Ooo..good luck! I know from experience. An unfound, dead hamster does NOT smell good. Especially in the close confines of a car. We borrowed my sister in law's car once when ours was in the shop. I had promised my daughter a hamster, so off we went to the pet store. She picked one out, they put it in a little, cardboard box and off we went. We had another stop to make before heading home. SURELY, the little bugger would be ok in the car. In the securely sealed box. Only for a minute. Uh huh. When we got back to the car, a tiny hole was chewed in a bottom corner of the box...and 'Harvey' was gone. We literally tore that car up looking for him to no avail. I figured he had made the 'great escape' to the outside somewhere. When our car was done, we returned the SIL's...without telling her our story. A week or so later we were talking and she happened to mention an 'awful' smell in her car. Oh, really? Huh. "Awful" can't even begin to describe it. "Dead elephant" might be more appropriate. How vile! This went on for at least six weeks. She finally took it to a mechanic, who pulled the whole dash out. And, found the decayed remains of a 'mouse', which the mechanic said was not an uncommon problem. heh We wondered how that little devil got in there??

10:13 PM  
Blogger Harvey said...

Note to self: only buy pets too large to fit between walls.
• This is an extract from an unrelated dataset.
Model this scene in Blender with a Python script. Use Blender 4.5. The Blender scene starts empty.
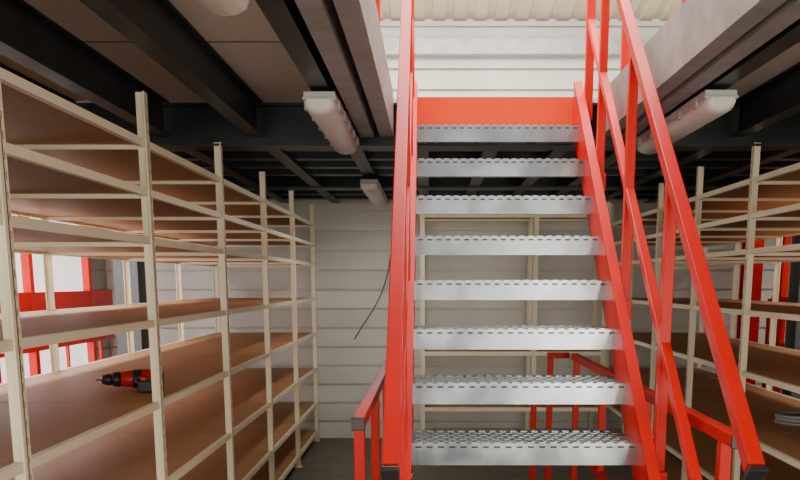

Anyway, if you try baiting a live trap, maybe peanut butter? Smelly stuff that is, and she's gotta be hungry by now.

7:40 AM  
Blogger Jody said...

Oh, Bou, what a mess! I had a ferret who did the same thing. Alot. But she always found her way out. I'd follow Anita's advice if you have time. If not a small spot of drywall won't be too difficult to patch.

Good luck! I hope she makes it out! BTW, if she does I would keep her away from your husband for a day or two.

8:42 AM  
Anonymous Anonymous said...

LW here. If you have not already cut, buy or borrow a couple of havaharts/hav-a-hearts. Use peanut butter and hamster treats. Most likely point of entry was along a pipe under the sink, but put one trap in the bathroom and one in the closet. Good luck!